Reading Carl Jung introduced me to a word that I love: enantiodroma – the tendency of things to change into their opposites. I find references to this tendency throughout literature, psychology, and spiritual writing. The Taoists in particular deeply explore this concept, and it arises even in Taoist-informed texts like The Art of War in which Sun Tzu uses oppositions as strategic approaches to conflict.
One such piece of advice is “When you surround an army, leave an outlet free. Do not press a desperate foe too hard.” The implication, as I understand it, is that an enemy driven too far to desperation, where defeat is certain and all hope of escape denied, has the potential to become a powerful nemesis. Too much weakness suddenly gains a strength and power that could cause severe damage to your forces.
Too much strength, then, has the potential to become fragility. I think of this often when working with highly masculine clients. In our culture, what epitomizes masculinity is the hard muscle, the erect penis, the commanding presence, hardness and strength unyielding and unending. It is a lie, of course, an archetypal Masculinity which no one could wear indefinitely, and yet so many masculine and male people think they must.
Excessive exercise is harmful to muscular development. What helps us to become stronger is the time of rest after exercise, after tearing apart the muscles with effort—allowing them to rest and rebuild, reknit with greater strength. So too is it with all kinds of strength. We need places of rest, of vulnerability, places of comfort and ease. We cannot be in constant effort, strain, and growth.
Even more fragile is that form of power which insists upon itself and demands all recognize it, the kind of power that measures itself by how much people obey and yield to it. By this I speak of what Starhawk called power-over. It is power that cannot tolerate dissent, disagreement, or allow others to behave as they wish. It is the kind of power that would waste its energy attacking or incarcerating someone for an insult out of fear that if one person “gets away with it” then no one will respect it.

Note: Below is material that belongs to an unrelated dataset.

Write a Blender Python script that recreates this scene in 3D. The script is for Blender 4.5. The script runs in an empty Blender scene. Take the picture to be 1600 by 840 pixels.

It is the kind of power that would punish someone for failing to find him attractive rather than work to become a desirable person.
This power is brittle because it demands constant, unyielding obedience. It is inflexible. It cannot adapt and learn. Any crack in this illusion of control annihilates all of it. It must force its vision of reality upon the world and punish whatever does not cohere to the vision; and not learning the truth about the world and learning how to work with it.
There are attributes of masculinity worth cultivating within the wholeness of one’s Self: resilience; follow through; strength; setting aside pain to do what must be done; setting aside one’s interests to labor for the benefit of one’s family, clan, or community. But taken to excess, masculinity is fragile. It damages bodies and souls. It does not allow tears, intimacy, vulnerability, unguarded moments of connection. It does not allow recovery periods or being comforted. Unbalanced strength that becomes weakness.